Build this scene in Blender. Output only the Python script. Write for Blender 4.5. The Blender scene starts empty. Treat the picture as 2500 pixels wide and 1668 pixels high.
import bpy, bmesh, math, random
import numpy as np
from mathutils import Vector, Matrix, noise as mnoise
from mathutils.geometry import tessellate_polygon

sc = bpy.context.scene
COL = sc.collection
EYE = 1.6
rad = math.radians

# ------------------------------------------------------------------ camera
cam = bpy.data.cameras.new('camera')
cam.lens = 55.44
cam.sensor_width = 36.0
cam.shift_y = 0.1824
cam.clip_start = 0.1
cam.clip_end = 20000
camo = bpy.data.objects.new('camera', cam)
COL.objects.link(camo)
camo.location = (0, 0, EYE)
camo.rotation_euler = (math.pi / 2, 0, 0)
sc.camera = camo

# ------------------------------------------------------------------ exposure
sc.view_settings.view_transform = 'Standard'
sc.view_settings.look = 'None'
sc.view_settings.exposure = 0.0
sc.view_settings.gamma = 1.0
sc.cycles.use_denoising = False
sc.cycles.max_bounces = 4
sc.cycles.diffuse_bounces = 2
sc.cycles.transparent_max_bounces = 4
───
Task statement →
Retype the listing exactly, in full.

Task output →
Build this scene in Blender. Output only the Python script. Write for Blender 4.5. The Blender scene starts empty. Treat the picture as 2500 pixels wide and 1668 pixels high.
import bpy, bmesh, math, random
import numpy as np
from mathutils import Vector, Matrix, noise as mnoise
from mathutils.geometry import tessellate_polygon

sc = bpy.context.scene
COL = sc.collection
EYE = 1.6
rad = math.radians

# ------------------------------------------------------------------ camera
cam = bpy.data.cameras.new('camera')
cam.lens = 55.44
cam.sensor_width = 36.0
cam.shift_y = 0.1824
cam.clip_start = 0.1
cam.clip_end = 20000
camo = bpy.data.objects.new('camera', cam)
COL.objects.link(camo)
camo.location = (0, 0, EYE)
camo.rotation_euler = (math.pi / 2, 0, 0)
sc.camera = camo

# ------------------------------------------------------------------ exposure
sc.view_settings.view_transform = 'Standard'
sc.view_settings.look = 'None'
sc.view_settings.exposure = 0.0
sc.view_settings.gamma = 1.0
sc.cycles.use_denoising = False
sc.cycles.max_bounces = 4
sc.cycles.diffuse_bounces = 2
sc.cycles.transparent_max_bounces = 4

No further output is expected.